** Exercise directions **
Every line below is to be quoted exactly, with nothing added or dropped.

** Data provided **
****************
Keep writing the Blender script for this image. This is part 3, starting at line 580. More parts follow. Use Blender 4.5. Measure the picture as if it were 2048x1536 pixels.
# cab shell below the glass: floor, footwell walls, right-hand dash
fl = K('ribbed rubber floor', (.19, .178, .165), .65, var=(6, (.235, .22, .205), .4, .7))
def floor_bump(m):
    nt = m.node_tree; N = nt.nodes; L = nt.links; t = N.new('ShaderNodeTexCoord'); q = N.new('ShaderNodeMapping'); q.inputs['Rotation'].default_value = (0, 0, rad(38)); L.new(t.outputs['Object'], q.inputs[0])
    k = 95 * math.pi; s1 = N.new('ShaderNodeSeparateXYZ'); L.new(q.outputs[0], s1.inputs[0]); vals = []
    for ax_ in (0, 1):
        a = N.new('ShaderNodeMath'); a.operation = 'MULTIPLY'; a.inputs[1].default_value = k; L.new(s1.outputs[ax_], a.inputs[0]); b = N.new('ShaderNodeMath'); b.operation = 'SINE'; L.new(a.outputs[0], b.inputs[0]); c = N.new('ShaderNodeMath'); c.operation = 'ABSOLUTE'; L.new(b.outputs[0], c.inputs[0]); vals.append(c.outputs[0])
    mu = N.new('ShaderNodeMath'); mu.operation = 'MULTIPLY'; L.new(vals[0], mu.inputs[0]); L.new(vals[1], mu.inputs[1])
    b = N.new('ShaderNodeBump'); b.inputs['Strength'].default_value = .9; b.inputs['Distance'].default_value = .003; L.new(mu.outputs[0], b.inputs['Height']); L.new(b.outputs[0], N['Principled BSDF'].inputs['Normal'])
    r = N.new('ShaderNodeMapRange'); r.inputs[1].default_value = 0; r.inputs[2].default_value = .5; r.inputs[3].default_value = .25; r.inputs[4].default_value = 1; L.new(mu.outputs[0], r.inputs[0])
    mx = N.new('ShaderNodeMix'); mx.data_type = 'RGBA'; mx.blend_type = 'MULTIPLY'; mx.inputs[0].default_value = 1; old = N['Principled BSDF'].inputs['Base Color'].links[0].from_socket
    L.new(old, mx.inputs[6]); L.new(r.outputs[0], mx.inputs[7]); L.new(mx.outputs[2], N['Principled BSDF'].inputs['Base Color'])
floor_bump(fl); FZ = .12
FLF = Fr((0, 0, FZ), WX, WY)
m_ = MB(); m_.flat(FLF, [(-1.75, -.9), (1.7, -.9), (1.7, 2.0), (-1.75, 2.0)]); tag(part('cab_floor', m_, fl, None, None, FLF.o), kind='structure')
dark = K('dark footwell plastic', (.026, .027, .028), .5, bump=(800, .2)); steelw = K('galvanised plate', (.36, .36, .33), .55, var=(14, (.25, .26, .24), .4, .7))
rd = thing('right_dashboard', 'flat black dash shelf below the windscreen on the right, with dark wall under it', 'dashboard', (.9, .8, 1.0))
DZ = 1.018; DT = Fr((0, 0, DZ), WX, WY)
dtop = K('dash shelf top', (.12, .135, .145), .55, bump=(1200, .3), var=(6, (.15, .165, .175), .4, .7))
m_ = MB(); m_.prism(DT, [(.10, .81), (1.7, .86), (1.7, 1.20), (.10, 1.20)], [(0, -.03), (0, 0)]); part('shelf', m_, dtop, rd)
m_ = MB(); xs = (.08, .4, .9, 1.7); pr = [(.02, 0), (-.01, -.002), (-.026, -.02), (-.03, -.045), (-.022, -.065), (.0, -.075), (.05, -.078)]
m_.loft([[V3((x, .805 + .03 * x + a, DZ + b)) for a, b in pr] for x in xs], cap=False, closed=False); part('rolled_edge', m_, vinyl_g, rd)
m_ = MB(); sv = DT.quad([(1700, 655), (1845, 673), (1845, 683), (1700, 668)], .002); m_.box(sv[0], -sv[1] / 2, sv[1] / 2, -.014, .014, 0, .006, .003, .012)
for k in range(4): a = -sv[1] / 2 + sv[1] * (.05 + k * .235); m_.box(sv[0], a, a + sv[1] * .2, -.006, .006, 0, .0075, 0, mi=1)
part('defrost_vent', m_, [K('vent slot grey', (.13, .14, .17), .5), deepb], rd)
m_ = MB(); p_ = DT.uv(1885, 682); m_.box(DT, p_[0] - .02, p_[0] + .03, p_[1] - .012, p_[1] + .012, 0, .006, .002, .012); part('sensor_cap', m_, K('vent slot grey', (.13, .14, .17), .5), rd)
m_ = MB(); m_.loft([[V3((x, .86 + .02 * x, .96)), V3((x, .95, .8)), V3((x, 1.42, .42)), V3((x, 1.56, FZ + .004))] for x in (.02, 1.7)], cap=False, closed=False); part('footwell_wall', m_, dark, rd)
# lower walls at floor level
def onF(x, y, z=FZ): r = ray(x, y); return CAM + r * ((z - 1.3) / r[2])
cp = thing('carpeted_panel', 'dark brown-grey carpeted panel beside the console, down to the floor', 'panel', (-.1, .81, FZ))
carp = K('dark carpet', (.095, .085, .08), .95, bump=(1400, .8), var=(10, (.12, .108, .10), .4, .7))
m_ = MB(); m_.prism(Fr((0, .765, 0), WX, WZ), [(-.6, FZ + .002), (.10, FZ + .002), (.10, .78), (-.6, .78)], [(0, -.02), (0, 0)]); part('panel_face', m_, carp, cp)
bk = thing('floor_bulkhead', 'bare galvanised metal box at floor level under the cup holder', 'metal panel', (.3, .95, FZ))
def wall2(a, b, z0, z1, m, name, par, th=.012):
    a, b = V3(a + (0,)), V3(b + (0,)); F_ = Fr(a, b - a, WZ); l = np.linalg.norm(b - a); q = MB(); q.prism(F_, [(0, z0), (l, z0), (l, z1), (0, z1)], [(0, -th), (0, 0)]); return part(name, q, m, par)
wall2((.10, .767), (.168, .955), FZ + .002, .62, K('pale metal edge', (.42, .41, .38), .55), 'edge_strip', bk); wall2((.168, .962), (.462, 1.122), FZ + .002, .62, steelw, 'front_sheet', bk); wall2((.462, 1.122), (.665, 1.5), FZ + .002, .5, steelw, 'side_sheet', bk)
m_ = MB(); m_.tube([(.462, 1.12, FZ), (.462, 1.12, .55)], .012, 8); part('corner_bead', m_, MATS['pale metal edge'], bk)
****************
** Exercise result **
Keep writing the Blender script for this image. This is part 3, starting at line 580. More parts follow. Use Blender 4.5. Measure the picture as if it were 2048x1536 pixels.
# cab shell below the glass: floor, footwell walls, right-hand dash
fl = K('ribbed rubber floor', (.19, .178, .165), .65, var=(6, (.235, .22, .205), .4, .7))
def floor_bump(m):
    nt = m.node_tree; N = nt.nodes; L = nt.links; t = N.new('ShaderNodeTexCoord'); q = N.new('ShaderNodeMapping'); q.inputs['Rotation'].default_value = (0, 0, rad(38)); L.new(t.outputs['Object'], q.inputs[0])
    k = 95 * math.pi; s1 = N.new('ShaderNodeSeparateXYZ'); L.new(q.outputs[0], s1.inputs[0]); vals = []
    for ax_ in (0, 1):
        a = N.new('ShaderNodeMath'); a.operation = 'MULTIPLY'; a.inputs[1].default_value = k; L.new(s1.outputs[ax_], a.inputs[0]); b = N.new('ShaderNodeMath'); b.operation = 'SINE'; L.new(a.outputs[0], b.inputs[0]); c = N.new('ShaderNodeMath'); c.operation = 'ABSOLUTE'; L.new(b.outputs[0], c.inputs[0]); vals.append(c.outputs[0])
    mu = N.new('ShaderNodeMath'); mu.operation = 'MULTIPLY'; L.new(vals[0], mu.inputs[0]); L.new(vals[1], mu.inputs[1])
    b = N.new('ShaderNodeBump'); b.inputs['Strength'].default_value = .9; b.inputs['Distance'].default_value = .003; L.new(mu.outputs[0], b.inputs['Height']); L.new(b.outputs[0], N['Principled BSDF'].inputs['Normal'])
    r = N.new('ShaderNodeMapRange'); r.inputs[1].default_value = 0; r.inputs[2].default_value = .5; r.inputs[3].default_value = .25; r.inputs[4].default_value = 1; L.new(mu.outputs[0], r.inputs[0])
    mx = N.new('ShaderNodeMix'); mx.data_type = 'RGBA'; mx.blend_type = 'MULTIPLY'; mx.inputs[0].default_value = 1; old = N['Principled BSDF'].inputs['Base Color'].links[0].from_socket
    L.new(old, mx.inputs[6]); L.new(r.outputs[0], mx.inputs[7]); L.new(mx.outputs[2], N['Principled BSDF'].inputs['Base Color'])
floor_bump(fl); FZ = .12
FLF = Fr((0, 0, FZ), WX, WY)
m_ = MB(); m_.flat(FLF, [(-1.75, -.9), (1.7, -.9), (1.7, 2.0), (-1.75, 2.0)]); tag(part('cab_floor', m_, fl, None, None, FLF.o), kind='structure')
dark = K('dark footwell plastic', (.026, .027, .028), .5, bump=(800, .2)); steelw = K('galvanised plate', (.36, .36, .33), .55, var=(14, (.25, .26, .24), .4, .7))
rd = thing('right_dashboard', 'flat black dash shelf below the windscreen on the right, with dark wall under it', 'dashboard', (.9, .8, 1.0))
DZ = 1.018; DT = Fr((0, 0, DZ), WX, WY)
dtop = K('dash shelf top', (.12, .135, .145), .55, bump=(1200, .3), var=(6, (.15, .165, .175), .4, .7))
m_ = MB(); m_.prism(DT, [(.10, .81), (1.7, .86), (1.7, 1.20), (.10, 1.20)], [(0, -.03), (0, 0)]); part('shelf', m_, dtop, rd)
m_ = MB(); xs = (.08, .4, .9, 1.7); pr = [(.02, 0), (-.01, -.002), (-.026, -.02), (-.03, -.045), (-.022, -.065), (.0, -.075), (.05, -.078)]
m_.loft([[V3((x, .805 + .03 * x + a, DZ + b)) for a, b in pr] for x in xs], cap=False, closed=False); part('rolled_edge', m_, vinyl_g, rd)
m_ = MB(); sv = DT.quad([(1700, 655), (1845, 673), (1845, 683), (1700, 668)], .002); m_.box(sv[0], -sv[1] / 2, sv[1] / 2, -.014, .014, 0, .006, .003, .012)
for k in range(4): a = -sv[1] / 2 + sv[1] * (.05 + k * .235); m_.box(sv[0], a, a + sv[1] * .2, -.006, .006, 0, .0075, 0, mi=1)
part('defrost_vent', m_, [K('vent slot grey', (.13, .14, .17), .5), deepb], rd)
m_ = MB(); p_ = DT.uv(1885, 682); m_.box(DT, p_[0] - .02, p_[0] + .03, p_[1] - .012, p_[1] + .012, 0, .006, .002, .012); part('sensor_cap', m_, K('vent slot grey', (.13, .14, .17), .5), rd)
m_ = MB(); m_.loft([[V3((x, .86 + .02 * x, .96)), V3((x, .95, .8)), V3((x, 1.42, .42)), V3((x, 1.56, FZ + .004))] for x in (.02, 1.7)], cap=False, closed=False); part('footwell_wall', m_, dark, rd)
# lower walls at floor level
def onF(x, y, z=FZ): r = ray(x, y); return CAM + r * ((z - 1.3) / r[2])
cp = thing('carpeted_panel', 'dark brown-grey carpeted panel beside the console, down to the floor', 'panel', (-.1, .81, FZ))
carp = K('dark carpet', (.095, .085, .08), .95, bump=(1400, .8), var=(10, (.12, .108, .10), .4, .7))
m_ = MB(); m_.prism(Fr((0, .765, 0), WX, WZ), [(-.6, FZ + .002), (.10, FZ + .002), (.10, .78), (-.6, .78)], [(0, -.02), (0, 0)]); part('panel_face', m_, carp, cp)
bk = thing('floor_bulkhead', 'bare galvanised metal box at floor level under the cup holder', 'metal panel', (.3, .95, FZ))
def wall2(a, b, z0, z1, m, name, par, th=.012):
    a, b = V3(a + (0,)), V3(b + (0,)); F_ = Fr(a, b - a, WZ); l = np.linalg.norm(b - a); q = MB(); q.prism(F_, [(0, z0), (l, z0), (l, z1), (0, z1)], [(0, -th), (0, 0)]); return part(name, q, m, par)
wall2((.10, .767), (.168, .955), FZ + .002, .62, K('pale metal edge', (.42, .41, .38), .55), 'edge_strip', bk); wall2((.168, .962), (.462, 1.122), FZ + .002, .62, steelw, 'front_sheet', bk); wall2((.462, 1.122), (.665, 1.5), FZ + .002, .5, steelw, 'side_sheet', bk)
m_ = MB(); m_.tube([(.462, 1.12, FZ), (.462, 1.12, .55)], .012, 8); part('corner_bead', m_, MATS['pale metal edge'], bk)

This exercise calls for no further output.